### EXERCISE
Reproduce the material in full, exactly as written.

### STORED DATA

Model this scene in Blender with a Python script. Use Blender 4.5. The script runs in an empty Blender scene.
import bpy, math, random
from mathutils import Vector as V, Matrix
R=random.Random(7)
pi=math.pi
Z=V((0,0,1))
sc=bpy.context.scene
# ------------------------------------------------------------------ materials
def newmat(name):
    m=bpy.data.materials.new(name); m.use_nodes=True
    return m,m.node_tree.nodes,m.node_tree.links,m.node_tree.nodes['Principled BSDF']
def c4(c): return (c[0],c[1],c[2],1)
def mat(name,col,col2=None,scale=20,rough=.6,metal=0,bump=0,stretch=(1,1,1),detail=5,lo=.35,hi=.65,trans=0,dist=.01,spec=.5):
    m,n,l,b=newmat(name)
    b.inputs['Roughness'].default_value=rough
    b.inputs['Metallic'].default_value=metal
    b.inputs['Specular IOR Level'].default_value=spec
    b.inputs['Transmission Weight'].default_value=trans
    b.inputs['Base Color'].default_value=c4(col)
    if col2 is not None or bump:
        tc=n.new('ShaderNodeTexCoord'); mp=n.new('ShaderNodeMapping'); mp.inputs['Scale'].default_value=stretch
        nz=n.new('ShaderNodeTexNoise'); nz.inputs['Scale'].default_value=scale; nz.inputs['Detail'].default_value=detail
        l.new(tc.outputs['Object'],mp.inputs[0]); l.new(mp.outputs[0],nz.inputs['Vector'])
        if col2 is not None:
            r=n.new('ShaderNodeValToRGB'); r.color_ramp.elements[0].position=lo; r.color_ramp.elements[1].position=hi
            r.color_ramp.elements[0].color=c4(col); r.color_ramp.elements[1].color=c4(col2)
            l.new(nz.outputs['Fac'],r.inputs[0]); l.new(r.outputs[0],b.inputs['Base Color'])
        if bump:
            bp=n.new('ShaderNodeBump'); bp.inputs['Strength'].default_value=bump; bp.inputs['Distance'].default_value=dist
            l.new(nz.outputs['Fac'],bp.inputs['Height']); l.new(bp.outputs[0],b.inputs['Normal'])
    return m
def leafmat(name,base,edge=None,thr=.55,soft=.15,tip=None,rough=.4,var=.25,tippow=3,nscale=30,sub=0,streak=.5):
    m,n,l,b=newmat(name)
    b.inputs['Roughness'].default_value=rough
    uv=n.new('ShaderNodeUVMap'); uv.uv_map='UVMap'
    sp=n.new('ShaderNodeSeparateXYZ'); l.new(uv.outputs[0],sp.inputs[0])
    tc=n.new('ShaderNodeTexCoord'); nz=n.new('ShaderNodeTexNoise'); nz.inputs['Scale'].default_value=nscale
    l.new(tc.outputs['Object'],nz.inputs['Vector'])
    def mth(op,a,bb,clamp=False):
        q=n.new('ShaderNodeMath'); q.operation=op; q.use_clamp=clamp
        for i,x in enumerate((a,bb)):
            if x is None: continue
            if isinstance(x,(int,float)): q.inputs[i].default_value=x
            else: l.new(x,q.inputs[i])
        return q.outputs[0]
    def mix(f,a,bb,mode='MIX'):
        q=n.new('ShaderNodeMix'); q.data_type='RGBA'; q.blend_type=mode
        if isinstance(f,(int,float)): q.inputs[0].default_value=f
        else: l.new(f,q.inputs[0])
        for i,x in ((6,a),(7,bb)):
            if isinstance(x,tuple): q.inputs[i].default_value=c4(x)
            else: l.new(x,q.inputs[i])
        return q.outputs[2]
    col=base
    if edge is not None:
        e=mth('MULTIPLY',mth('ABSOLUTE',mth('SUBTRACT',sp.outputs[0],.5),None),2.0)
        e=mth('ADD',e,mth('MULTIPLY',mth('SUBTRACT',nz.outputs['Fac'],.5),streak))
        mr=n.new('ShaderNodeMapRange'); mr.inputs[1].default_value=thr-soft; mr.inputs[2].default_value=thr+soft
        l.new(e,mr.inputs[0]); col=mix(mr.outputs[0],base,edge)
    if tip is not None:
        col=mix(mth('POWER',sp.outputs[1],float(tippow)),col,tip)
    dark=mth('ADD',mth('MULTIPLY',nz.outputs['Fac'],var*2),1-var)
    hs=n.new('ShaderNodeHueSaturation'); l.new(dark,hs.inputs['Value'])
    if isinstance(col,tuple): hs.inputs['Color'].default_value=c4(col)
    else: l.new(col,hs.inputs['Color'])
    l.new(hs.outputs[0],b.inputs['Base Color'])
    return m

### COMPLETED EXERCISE
Model this scene in Blender with a Python script. Use Blender 4.5. The script runs in an empty Blender scene.
import bpy, math, random
from mathutils import Vector as V, Matrix
R=random.Random(7)
pi=math.pi
Z=V((0,0,1))
sc=bpy.context.scene
# ------------------------------------------------------------------ materials
def newmat(name):
    m=bpy.data.materials.new(name); m.use_nodes=True
    return m,m.node_tree.nodes,m.node_tree.links,m.node_tree.nodes['Principled BSDF']
def c4(c): return (c[0],c[1],c[2],1)
def mat(name,col,col2=None,scale=20,rough=.6,metal=0,bump=0,stretch=(1,1,1),detail=5,lo=.35,hi=.65,trans=0,dist=.01,spec=.5):
    m,n,l,b=newmat(name)
    b.inputs['Roughness'].default_value=rough
    b.inputs['Metallic'].default_value=metal
    b.inputs['Specular IOR Level'].default_value=spec
    b.inputs['Transmission Weight'].default_value=trans
    b.inputs['Base Color'].default_value=c4(col)
    if col2 is not None or bump:
        tc=n.new('ShaderNodeTexCoord'); mp=n.new('ShaderNodeMapping'); mp.inputs['Scale'].default_value=stretch
        nz=n.new('ShaderNodeTexNoise'); nz.inputs['Scale'].default_value=scale; nz.inputs['Detail'].default_value=detail
        l.new(tc.outputs['Object'],mp.inputs[0]); l.new(mp.outputs[0],nz.inputs['Vector'])
        if col2 is not None:
            r=n.new('ShaderNodeValToRGB'); r.color_ramp.elements[0].position=lo; r.color_ramp.elements[1].position=hi
            r.color_ramp.elements[0].color=c4(col); r.color_ramp.elements[1].color=c4(col2)
            l.new(nz.outputs['Fac'],r.inputs[0]); l.new(r.outputs[0],b.inputs['Base Color'])
        if bump:
            bp=n.new('ShaderNodeBump'); bp.inputs['Strength'].default_value=bump; bp.inputs['Distance'].default_value=dist
            l.new(nz.outputs['Fac'],bp.inputs['Height']); l.new(bp.outputs[0],b.inputs['Normal'])
    return m
def leafmat(name,base,edge=None,thr=.55,soft=.15,tip=None,rough=.4,var=.25,tippow=3,nscale=30,sub=0,streak=.5):
    m,n,l,b=newmat(name)
    b.inputs['Roughness'].default_value=rough
    uv=n.new('ShaderNodeUVMap'); uv.uv_map='UVMap'
    sp=n.new('ShaderNodeSeparateXYZ'); l.new(uv.outputs[0],sp.inputs[0])
    tc=n.new('ShaderNodeTexCoord'); nz=n.new('ShaderNodeTexNoise'); nz.inputs['Scale'].default_value=nscale
    l.new(tc.outputs['Object'],nz.inputs['Vector'])
    def mth(op,a,bb,clamp=False):
        q=n.new('ShaderNodeMath'); q.operation=op; q.use_clamp=clamp
        for i,x in enumerate((a,bb)):
            if x is None: continue
            if isinstance(x,(int,float)): q.inputs[i].default_value=x
            else: l.new(x,q.inputs[i])
        return q.outputs[0]
    def mix(f,a,bb,mode='MIX'):
        q=n.new('ShaderNodeMix'); q.data_type='RGBA'; q.blend_type=mode
        if isinstance(f,(int,float)): q.inputs[0].default_value=f
        else: l.new(f,q.inputs[0])
        for i,x in ((6,a),(7,bb)):
            if isinstance(x,tuple): q.inputs[i].default_value=c4(x)
            else: l.new(x,q.inputs[i])
        return q.outputs[2]
    col=base
    if edge is not None:
        e=mth('MULTIPLY',mth('ABSOLUTE',mth('SUBTRACT',sp.outputs[0],.5),None),2.0)
        e=mth('ADD',e,mth('MULTIPLY',mth('SUBTRACT',nz.outputs['Fac'],.5),streak))
        mr=n.new('ShaderNodeMapRange'); mr.inputs[1].default_value=thr-soft; mr.inputs[2].default_value=thr+soft
        l.new(e,mr.inputs[0]); col=mix(mr.outputs[0],base,edge)
    if tip is not None:
        col=mix(mth('POWER',sp.outputs[1],float(tippow)),col,tip)
    dark=mth('ADD',mth('MULTIPLY',nz.outputs['Fac'],var*2),1-var)
    hs=n.new('ShaderNodeHueSaturation'); l.new(dark,hs.inputs['Value'])
    if isinstance(col,tuple): hs.inputs['Color'].default_value=c4(col)
    else: l.new(col,hs.inputs['Color'])
    l.new(hs.outputs[0],b.inputs['Base Color'])
    return m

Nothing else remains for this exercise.